Beaufort, Port Royal property owners to benefit from a better fire rating

Flickr user Joseph Robertson

Beaufort and Port Royal have both long enjoyed high fire safety ratings, and now both towns will be united in a Class 2 ISO rating.

It's something that's good for safety and can save dollars on insurance.

In a joint release the municipalities wrote, "With the possibility of lower fire insurance premiums for commercial properties that could boost economic development, including the Port of Port Royal property, both Beaufort and Port Royal will share a Class 2 ISO fire rating effective May 1."

For 15 years, Beaufort has enjoyed one of the state's highest fire insurance ratings – an ISO 2. That can translate to annual savings on fire insurance premiums, particularly for commercial properties. Insurance companies can use the ISO rating as an indicator of a community's ability to provide fire protection.

"With our combined firefighting capability with Port Royal, with our strong water supply system and hydrants, and with our new equipment, we earned the joint ISO 2 rating for both the City of Beaufort and the Town of Port Royal," Beaufort Fire Chief Sammy Negron said. The rating team was in the Lowcountry in August.
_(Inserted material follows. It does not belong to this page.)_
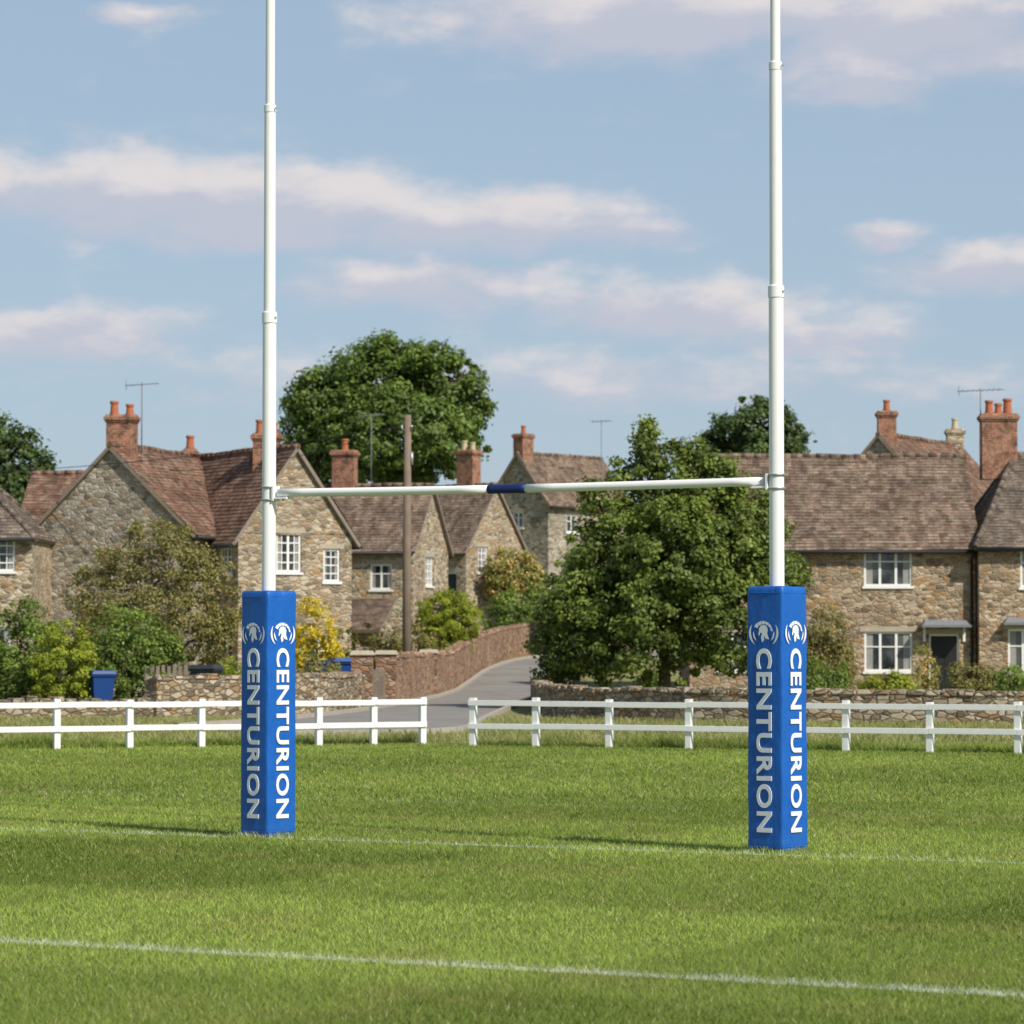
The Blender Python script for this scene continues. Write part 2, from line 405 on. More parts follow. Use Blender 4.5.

Beaufort City Manager Scott Dadson said the continued high levels of firefighter training, strong cooperating between Beaufort and Port Royal, good department management and the City Council's commitment to update the firefighting vehicles with more responsive all-purpose vehicles and pumpers all contributed to the upgraded fire rating.

The last time Beaufort was evaluated by ISO was in 1981. In 2004, the Town of Port Royal received an ISO Class 3/9, with outlying areas having the lower, less appealing 9 rating. "It was not easy bringing these two ratings into one single ISO classification but we knew it was possible and, better yet, it was the right thing to do," said Port Royal Town Manager Van Willis.

"We have the right equipment, we have a well-trained group of firefighters and we have fire stations in the right locations," he said. "This upgraded fire rating comes at an ideal time as we move into the new year with new economic possibilities."

The joint ISO 2 rating for Beaufort and Port Royal applies to property up to Neal Road in Beaufort and up to the Bell Bridge in Port Royal. The Burton Fire District recently underwent a similar ISO evaluation, including for areas in Beaufort and Port Royal they serve under contract.

Additional benefits of a joint ISO rating include allowing joint purchases of new equipment, saving both Port Royal and Beaufort taxpayers money. The shared equipment will serve the shared ISO, Negron said.

The ISO rating system measures the major elements of a community's fire-suppression system and develops a numerical grade from one, the highest, to the lowest, 10.

How the reviews are done

Here's how the review process works, according to the Insurance Services Office:

Fire alarms: 10 percent of the overall grading is based on how well the fire department receives fire alarms and dispatches its fire-fighting resources. Field representatives evaluate the communications center, the number of operators at the center and the listing of emergency numbers in the telephone book. Field representatives also look at the dispatch circuits and how the center notifies firefighters about the location of the emergency.

Engine companies: 50 percent of the overall grading is based on the number of engine companies and the amount of water a community needs to fight a fire. ISO reviews the distribution of fire companies throughout the area and checks that the fire department tests its pumps regularly and inventories each engine company's nozzles, hoses, breathing apparatus and other equipment.
ISO also reviews the fire-company records to determine:
- type and extent of training provided to fire-company personnel
- number of people who participate in training
- firefighter response to emergencies
- maintenance and testing of the fire department's equipment

Water supply: 40 percent of the grading is based on the community's water supply, specifically whether the community has sufficient water supply for firefighting beyond daily maximum consumption. During an ISO review, its team checks all components of the water supply system, including pumps, storage and filtration. They check the distribution and location of fire hydrants and the rate of water flow provided by water mains.